● **Objective**
State how many lines hold the word "from", with no other words.

* Begin Dataset content *

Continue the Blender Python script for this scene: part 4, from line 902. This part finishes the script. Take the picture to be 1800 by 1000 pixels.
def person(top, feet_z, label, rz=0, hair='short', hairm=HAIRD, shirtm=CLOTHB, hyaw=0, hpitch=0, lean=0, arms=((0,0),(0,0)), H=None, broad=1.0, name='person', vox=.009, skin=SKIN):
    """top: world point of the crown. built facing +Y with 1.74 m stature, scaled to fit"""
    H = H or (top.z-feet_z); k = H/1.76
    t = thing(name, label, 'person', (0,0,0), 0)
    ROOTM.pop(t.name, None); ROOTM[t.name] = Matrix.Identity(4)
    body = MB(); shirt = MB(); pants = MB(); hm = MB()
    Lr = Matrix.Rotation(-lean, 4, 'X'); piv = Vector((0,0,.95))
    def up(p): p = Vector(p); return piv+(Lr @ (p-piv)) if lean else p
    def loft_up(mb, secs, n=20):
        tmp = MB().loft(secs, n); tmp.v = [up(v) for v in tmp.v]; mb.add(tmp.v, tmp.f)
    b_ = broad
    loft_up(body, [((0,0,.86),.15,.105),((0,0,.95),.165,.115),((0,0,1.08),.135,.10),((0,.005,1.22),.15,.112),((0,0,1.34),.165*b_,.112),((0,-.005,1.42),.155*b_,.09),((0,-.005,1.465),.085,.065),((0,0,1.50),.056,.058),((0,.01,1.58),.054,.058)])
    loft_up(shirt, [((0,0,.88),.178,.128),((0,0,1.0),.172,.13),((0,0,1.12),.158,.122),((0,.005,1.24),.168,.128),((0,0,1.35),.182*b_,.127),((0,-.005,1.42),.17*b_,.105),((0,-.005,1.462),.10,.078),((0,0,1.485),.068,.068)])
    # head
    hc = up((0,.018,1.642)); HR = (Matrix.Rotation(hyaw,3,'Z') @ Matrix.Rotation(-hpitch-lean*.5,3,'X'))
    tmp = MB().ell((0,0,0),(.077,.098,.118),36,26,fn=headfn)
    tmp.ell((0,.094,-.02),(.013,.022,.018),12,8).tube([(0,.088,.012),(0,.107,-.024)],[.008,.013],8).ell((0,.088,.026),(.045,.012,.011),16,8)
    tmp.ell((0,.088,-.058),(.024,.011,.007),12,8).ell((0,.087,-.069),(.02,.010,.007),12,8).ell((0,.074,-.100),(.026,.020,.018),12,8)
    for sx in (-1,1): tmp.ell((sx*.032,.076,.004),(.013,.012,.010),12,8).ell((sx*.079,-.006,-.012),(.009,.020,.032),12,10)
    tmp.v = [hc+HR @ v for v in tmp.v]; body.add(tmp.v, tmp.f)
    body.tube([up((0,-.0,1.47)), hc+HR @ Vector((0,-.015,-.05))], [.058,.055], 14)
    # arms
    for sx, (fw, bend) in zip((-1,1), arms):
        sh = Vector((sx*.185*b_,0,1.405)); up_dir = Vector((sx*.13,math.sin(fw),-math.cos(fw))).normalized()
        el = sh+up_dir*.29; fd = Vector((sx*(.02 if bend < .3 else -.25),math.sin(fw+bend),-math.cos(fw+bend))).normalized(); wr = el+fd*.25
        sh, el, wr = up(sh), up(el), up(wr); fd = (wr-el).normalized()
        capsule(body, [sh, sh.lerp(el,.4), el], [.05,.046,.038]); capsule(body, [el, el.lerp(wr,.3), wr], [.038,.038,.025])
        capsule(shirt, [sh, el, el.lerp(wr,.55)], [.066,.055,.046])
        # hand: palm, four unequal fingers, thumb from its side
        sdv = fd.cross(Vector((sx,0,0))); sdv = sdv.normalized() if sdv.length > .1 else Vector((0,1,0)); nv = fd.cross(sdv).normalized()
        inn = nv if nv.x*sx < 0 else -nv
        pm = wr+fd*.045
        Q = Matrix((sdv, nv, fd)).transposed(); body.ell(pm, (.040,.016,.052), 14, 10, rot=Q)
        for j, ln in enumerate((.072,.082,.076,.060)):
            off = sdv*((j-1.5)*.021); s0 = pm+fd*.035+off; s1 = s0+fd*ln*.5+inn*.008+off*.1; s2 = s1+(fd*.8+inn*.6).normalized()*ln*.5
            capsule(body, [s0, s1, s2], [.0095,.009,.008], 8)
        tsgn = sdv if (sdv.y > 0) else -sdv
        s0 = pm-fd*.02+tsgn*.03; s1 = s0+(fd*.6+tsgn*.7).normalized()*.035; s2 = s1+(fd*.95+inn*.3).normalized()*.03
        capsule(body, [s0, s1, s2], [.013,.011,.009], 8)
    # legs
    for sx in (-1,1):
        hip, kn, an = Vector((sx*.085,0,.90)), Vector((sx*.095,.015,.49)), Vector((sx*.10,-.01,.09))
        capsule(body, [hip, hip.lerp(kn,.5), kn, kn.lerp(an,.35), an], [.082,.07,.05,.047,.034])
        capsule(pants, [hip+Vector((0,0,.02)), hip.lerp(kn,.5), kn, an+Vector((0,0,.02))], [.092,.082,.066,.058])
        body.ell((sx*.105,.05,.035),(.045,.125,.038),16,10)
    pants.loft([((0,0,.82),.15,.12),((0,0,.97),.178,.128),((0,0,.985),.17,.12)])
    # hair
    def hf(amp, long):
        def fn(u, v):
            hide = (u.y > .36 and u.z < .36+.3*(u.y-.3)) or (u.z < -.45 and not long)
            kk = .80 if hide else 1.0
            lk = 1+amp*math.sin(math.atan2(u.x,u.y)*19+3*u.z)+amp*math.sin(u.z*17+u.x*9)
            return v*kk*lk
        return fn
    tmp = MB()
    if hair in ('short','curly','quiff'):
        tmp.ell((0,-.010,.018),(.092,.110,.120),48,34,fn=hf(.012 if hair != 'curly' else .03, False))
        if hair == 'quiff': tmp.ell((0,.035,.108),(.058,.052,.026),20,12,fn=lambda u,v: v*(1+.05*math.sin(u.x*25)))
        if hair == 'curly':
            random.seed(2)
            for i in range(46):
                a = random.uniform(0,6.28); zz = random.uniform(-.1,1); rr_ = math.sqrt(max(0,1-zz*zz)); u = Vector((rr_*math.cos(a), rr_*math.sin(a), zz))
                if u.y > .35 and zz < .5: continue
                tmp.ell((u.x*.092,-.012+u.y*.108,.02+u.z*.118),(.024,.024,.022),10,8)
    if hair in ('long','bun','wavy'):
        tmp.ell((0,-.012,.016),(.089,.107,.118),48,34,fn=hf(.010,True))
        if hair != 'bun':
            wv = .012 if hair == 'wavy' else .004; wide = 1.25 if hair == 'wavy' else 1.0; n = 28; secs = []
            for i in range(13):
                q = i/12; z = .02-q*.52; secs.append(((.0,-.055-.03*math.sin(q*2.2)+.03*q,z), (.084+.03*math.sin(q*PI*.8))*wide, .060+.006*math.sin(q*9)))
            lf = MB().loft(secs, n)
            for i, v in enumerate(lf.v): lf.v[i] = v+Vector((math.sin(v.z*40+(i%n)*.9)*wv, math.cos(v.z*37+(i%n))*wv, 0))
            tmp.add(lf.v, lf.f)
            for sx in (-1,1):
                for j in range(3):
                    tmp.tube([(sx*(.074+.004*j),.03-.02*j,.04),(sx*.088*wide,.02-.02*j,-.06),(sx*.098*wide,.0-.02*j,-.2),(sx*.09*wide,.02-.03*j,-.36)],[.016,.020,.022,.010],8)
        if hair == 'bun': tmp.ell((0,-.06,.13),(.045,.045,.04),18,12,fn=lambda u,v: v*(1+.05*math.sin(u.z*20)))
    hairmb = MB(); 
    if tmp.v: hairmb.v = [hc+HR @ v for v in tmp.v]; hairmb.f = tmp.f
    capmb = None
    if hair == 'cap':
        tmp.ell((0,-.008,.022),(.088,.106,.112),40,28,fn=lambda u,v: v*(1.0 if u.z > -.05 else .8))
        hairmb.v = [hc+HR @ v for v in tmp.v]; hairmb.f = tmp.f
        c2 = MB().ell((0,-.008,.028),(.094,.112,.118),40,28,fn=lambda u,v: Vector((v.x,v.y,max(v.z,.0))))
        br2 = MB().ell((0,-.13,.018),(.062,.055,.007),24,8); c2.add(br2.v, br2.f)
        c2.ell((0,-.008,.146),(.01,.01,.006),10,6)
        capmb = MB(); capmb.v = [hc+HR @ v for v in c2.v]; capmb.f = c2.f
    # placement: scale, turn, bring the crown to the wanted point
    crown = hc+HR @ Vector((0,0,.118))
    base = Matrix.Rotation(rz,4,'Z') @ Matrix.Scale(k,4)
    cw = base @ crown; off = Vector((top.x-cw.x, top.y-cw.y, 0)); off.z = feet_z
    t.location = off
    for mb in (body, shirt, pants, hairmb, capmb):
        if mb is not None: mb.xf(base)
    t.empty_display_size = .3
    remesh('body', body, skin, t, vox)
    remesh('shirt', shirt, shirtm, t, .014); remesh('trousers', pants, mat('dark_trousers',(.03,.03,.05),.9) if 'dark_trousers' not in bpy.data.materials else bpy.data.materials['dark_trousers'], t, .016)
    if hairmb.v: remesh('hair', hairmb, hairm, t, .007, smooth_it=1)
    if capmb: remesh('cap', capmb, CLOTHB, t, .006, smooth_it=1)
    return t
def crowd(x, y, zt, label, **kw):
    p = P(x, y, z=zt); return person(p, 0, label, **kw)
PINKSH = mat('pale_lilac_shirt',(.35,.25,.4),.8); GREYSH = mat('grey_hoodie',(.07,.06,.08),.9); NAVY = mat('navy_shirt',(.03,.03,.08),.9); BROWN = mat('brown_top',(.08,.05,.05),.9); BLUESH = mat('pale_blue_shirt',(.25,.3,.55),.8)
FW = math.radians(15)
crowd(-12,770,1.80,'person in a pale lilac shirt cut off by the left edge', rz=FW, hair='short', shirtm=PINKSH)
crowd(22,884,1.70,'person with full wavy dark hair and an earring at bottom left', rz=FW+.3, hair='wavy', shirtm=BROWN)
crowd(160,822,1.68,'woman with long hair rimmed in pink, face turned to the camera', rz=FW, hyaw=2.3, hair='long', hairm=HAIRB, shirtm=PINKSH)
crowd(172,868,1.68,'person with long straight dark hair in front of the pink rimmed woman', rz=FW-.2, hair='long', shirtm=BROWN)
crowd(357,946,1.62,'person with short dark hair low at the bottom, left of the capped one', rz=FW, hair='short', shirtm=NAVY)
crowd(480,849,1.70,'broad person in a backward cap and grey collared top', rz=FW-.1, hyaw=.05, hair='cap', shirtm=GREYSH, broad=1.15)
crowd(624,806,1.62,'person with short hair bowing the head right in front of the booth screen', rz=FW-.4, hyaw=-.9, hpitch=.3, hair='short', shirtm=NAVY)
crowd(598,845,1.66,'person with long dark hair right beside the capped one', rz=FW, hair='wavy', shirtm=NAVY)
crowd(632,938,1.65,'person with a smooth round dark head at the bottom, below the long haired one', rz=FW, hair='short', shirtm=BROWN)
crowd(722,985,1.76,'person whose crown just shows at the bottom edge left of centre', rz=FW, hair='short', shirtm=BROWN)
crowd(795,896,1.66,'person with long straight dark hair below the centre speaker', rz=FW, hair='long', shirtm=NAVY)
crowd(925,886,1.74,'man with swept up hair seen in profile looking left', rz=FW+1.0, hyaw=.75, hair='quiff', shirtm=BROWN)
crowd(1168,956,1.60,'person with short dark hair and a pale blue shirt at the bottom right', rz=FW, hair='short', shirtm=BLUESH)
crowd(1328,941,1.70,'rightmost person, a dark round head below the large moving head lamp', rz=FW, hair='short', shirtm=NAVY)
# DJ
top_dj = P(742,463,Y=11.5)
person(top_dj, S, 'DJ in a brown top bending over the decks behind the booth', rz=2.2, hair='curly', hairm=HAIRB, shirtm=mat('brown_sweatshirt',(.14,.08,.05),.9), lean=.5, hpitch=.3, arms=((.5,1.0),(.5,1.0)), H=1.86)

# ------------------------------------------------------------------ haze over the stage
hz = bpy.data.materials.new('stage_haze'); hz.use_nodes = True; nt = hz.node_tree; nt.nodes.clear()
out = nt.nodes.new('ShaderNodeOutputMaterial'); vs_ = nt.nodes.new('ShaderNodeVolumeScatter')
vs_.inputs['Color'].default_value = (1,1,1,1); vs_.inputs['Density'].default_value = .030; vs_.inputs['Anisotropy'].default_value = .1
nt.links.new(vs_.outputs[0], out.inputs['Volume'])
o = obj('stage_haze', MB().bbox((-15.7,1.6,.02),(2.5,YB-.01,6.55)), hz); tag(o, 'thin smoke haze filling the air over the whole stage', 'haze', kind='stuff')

* End Dataset content *

● **Full answer**
2